Me parece que esa carencia que menciona el autor es, por el contrario, una ganancia, y por antonomasia la característica de la modernidad intelectual que nos distingue —idea de Alfonso Reyes—. Habitar la frontera de dos mundos no vuelve a nadie afásico, pero sí tal vez más crítico. Gallo, sospecho, sigue demasiado a Walter Benjamin, un filósofo entusiasta de la tecnología, curioso de las posibilidades de la fotografía, que incluso escribió guiones radiofónicos y que murió tempranamente como para ver el caos que más tarde colegas suyos, como Adorno y Horkheimer, teorizaron —no necesariamente contradiciéndolo— cuando, durante su exilio en Estados Unidos, atestiguaron la modernidad tecnológica y, lejos de inyectarles entusiasmo, la criticaron duramente: el uso de la tecnología en la guerra, la radio como la «trivialización» del arte y principal instrumento de proselitismo fascista, y el consumismo como una falsa categoría de la existencia. El debate de la modernidad que caldeó la amistad de Benjamin y Adorno, incluyendo a otros pensadores como Lukács y Brecht, es el mismo que Gallo intenta transportar al caso mexicano: mientras allá se opuso el naturalismo al expresionismo y el realismo a la vanguardia, aquí fue la ideología porfirista y el nacionalismo contra la modernidad y la vanguardia que promulgaba el nuevo régimen.

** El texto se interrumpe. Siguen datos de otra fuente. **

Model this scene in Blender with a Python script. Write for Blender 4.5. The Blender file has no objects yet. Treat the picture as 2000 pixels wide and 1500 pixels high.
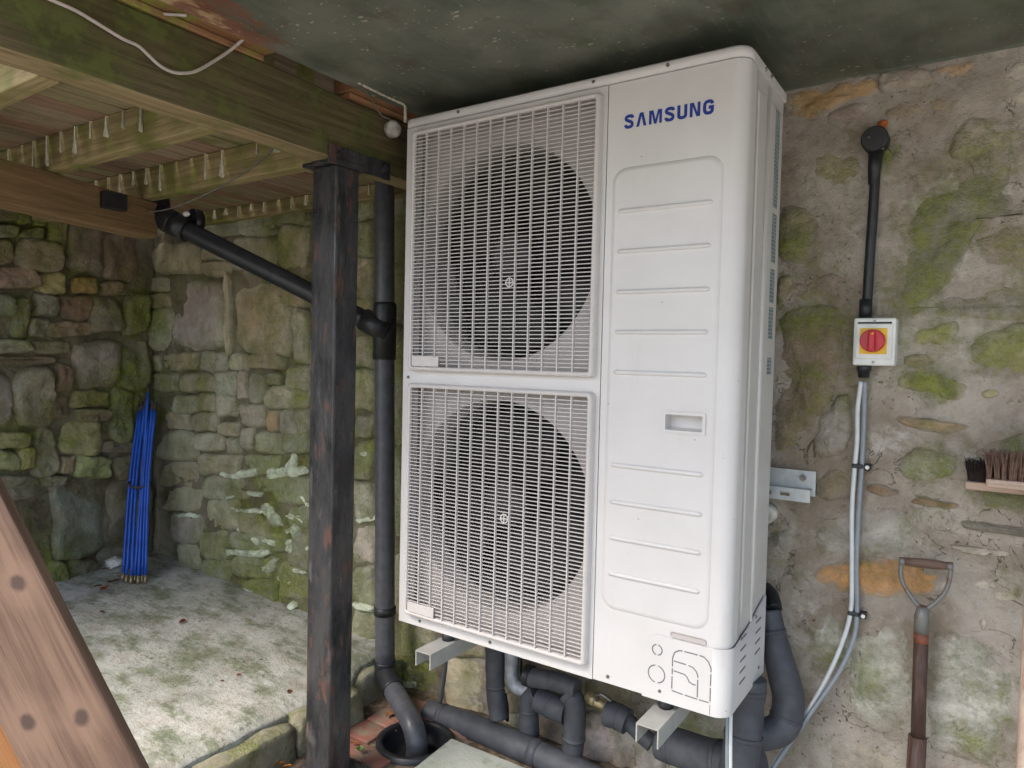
import bpy, bmesh, math, random
from mathutils import Vector, Matrix, noise as mn
random.seed(7)
SC = bpy.context.scene
COL = SC.collection
# ------------------------------------------------------------------ camera
CR = ((0.83044, 0.55662, 0.02324), (0.03934, -0.01699, -0.99908), (-0.55571, 0.83059, -0.03601))
CC = Vector((1.36478, -1.48362, 0.75854))
CF = 1371.747
cam_d = bpy.data.cameras.new('camera')
cam_d.sensor_width = 36.0
cam_d.lens = CF / 2000 * 36
cam_d.clip_start = 0.02
cam_d.clip_end = 500
cam = bpy.data.objects.new('camera', cam_d)
COL.objects.link(cam)
mw = Matrix.Identity(4)
for i in range(3):
    mw[i][0] = CR[0][i]
    mw[i][1] = -CR[1][i]
    mw[i][2] = -CR[2][i]
    mw[i][3] = CC[i]
cam.matrix_world = mw
SC.camera = cam
# ------------------------------------------------------------------ sky, sun, exposure
world = bpy.data.worlds.new('World')
SC.world = world
world.use_nodes = True
wn = world.node_tree
bg = wn.nodes['Background']
sky = wn.nodes.new('ShaderNodeTexSky')
sky.sky_type = 'NISHITA'
sky.sun_disc = False
SUN_EL, SUN_AZ = math.radians(52), math.radians(206)
sky.sun_elevation = SUN_EL
sky.sun_rotation = SUN_AZ
sky.air_density = 1.0
sky.dust_density = 3.0
sky.ozone_density = 1.0
wn.links.new(sky.outputs[0], bg.inputs[0])
bg.inputs[1].default_value = 0.15
sd = bpy.data.lights.new('sun', 'SUN')
sd.energy = 1.5
sd.angle = math.radians(32)
sd.color = (1.0, 0.93, 0.83)
sun = bpy.data.objects.new('sun', sd)
COL.objects.link(sun)
sdir = Vector((math.sin(SUN_AZ) * math.cos(SUN_EL), math.cos(SUN_AZ) * math.cos(SUN_EL), math.sin(SUN_EL)))
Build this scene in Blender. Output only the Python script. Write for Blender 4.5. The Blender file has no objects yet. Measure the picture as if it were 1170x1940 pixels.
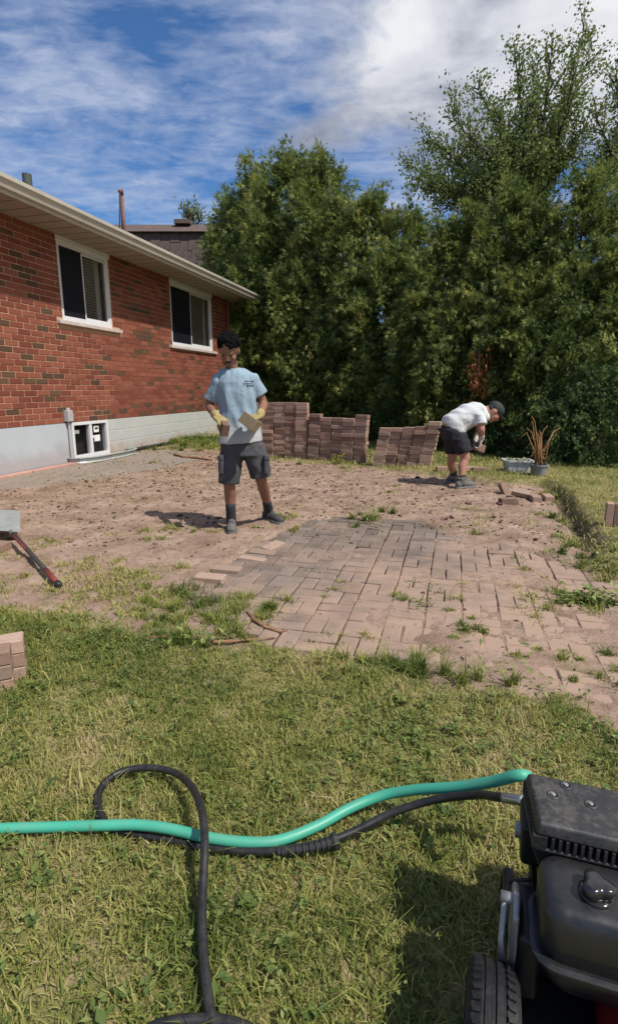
import bpy, bmesh, math, random
import numpy as np
from mathutils import Vector, Matrix, Euler
R = math.radians
rnd = random.Random(7)
rs = np.random.RandomState(11)
scene = bpy.context.scene
C = scene.collection

# ------------------------------------------------------------------ camera
FPX, PW, PH, HORIZON, CAMH = 1040.0, 1170.0, 1940.0, 737.0, 1.22
PITCH = math.atan((PH / 2 - HORIZON) / FPX)
cam = bpy.data.cameras.new('camera')
cam.sensor_fit = 'VERTICAL'; cam.sensor_height = 36.0
cam.lens = 36.0 * FPX / PH
cam.clip_start = 0.05; cam.clip_end = 2000
camo = bpy.data.objects.new('camera', cam); C.objects.link(camo)
camo.location = (0, 0, CAMH)
camo.rotation_euler = (math.pi / 2 - PITCH, 0, 0)
scene.camera = camo

# ------------------------------------------------------------------ light
SUN_DIR = Vector((0.78, -0.63, 0)).normalized()
SUN_EL = R(54)
sun_vec = Vector((SUN_DIR.x * math.cos(SUN_EL), SUN_DIR.y * math.cos(SUN_EL), math.sin(SUN_EL)))
sl = bpy.data.lights.new('sun', 'SUN'); sl.energy = 4.2; sl.angle = R(0.55); sl.color = (1.0, 0.945, 0.86)
so = bpy.data.objects.new('sun', sl); C.objects.link(so)
so.rotation_euler = sun_vec.to_track_quat('Z', 'Y').to_euler()
so.location = (6, -6, 12)
scene.view_settings.view_transform = 'Standard'
scene.view_settings.look = 'None'
scene.view_settings.exposure = 0.22
scene.view_settings.gamma = 1.0
scene.view_settings.use_curve_mapping = False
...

El verdadero arte —lo que sea que esto signifique— nos lo demuestran las obras; más que zambullirse en el río de la realidad para dejarse arrastrar, coloca un dique que obstruye ese dejarse llevar. Si incorpora en su composición elementos y discursos de otras disciplinas o campos del conocimiento no los trata como modelos para construir una mejor sociedad, sino como meros objetos en la experiencia humana. Esa ha sido la gran respuesta de los artistas modernos: Pound, Artaud y Cuesta respondieron con la locura, Orwell y Huxley con la distopía, Celan con el suicidio, Novo y Gide con la homosexualidad, Guzmán con el thriller político, Azuela con la crítica del proyecto revolucionario y Proust y Kafka con el encierro; y si escribieron a máquina, se dejaron fotografiar o viajaban en auto no agrega ni quita nada a la calidad de sus obras.